The church of Santa Maria Nova, much better known as Santa Francesca Romana, started life as an oratory, which was built during the reign of Pope Paul I (r. 757-67) in part of the ancient Temple of Venus and Roma.
By the end of the 10th century the oratory had been rebuilt as a church. It was called Santa Maria Nova to distinguish it from another church in the Forum dedicated to the Virgin Mary, Santa Maria Antiqua, which had fallen into ruin. Santa Maria Nova was restored by Pope Alexander III (r. 1159-81).
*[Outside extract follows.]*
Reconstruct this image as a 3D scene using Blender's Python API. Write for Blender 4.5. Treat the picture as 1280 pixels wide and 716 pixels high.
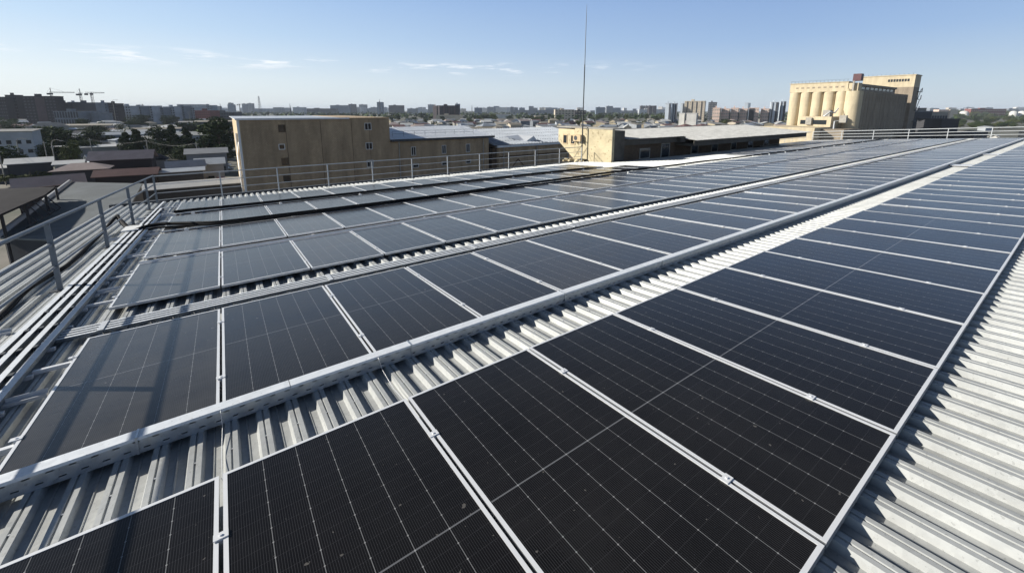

This involved the provision of the surviving apse mosaic and the building of the fine Romanesque bell tower.
In 1440 Francesca Bussa de' Leoni, a wealthy Roman noblewoman, who, in 1425, had founded the Olivetan Oblates of Mary, was interred in Santa Maria Nova. Following her canonisation, on May 29th 1608, the interior of the church was remodelled by Carlo Lombardi (1559-1620), who also designed and built the porch and façade.
The dedicatory inscription on the frieze of the entablature proclaims: VIRG MARIAE AC S FRANCISCAE (To the Virgin Mary and St Frances). Above the entrance there is tablet with the inscription: PAVLO V BVRGHESIO ROMANO P M SEDENTE OLIVETANA CONGREGATIO SVIS ET MONASTERII SVMPTIBVS TEMPLVM HOC IN HANC FORMAM CONSTRVXIT ET ORNAVIT ANNO DOMINI MDCXV (The Olivetan congregation, with its own and the monastery's resources, built and decorated this temple in this form, during the reign of Paul V Borghese, Roman, Pontifex Maximus, in the year of the Lord, 1615).
The relics of St Frances of Rome are to be found in the crypt. In 1925 Pope Pius XI (r. 1922-39) declared her to be the patron saint of car drivers.
The painter Gentile da Fabriano (c. 1370-1427) was also interred in the church. However, no trace of his burial place remains.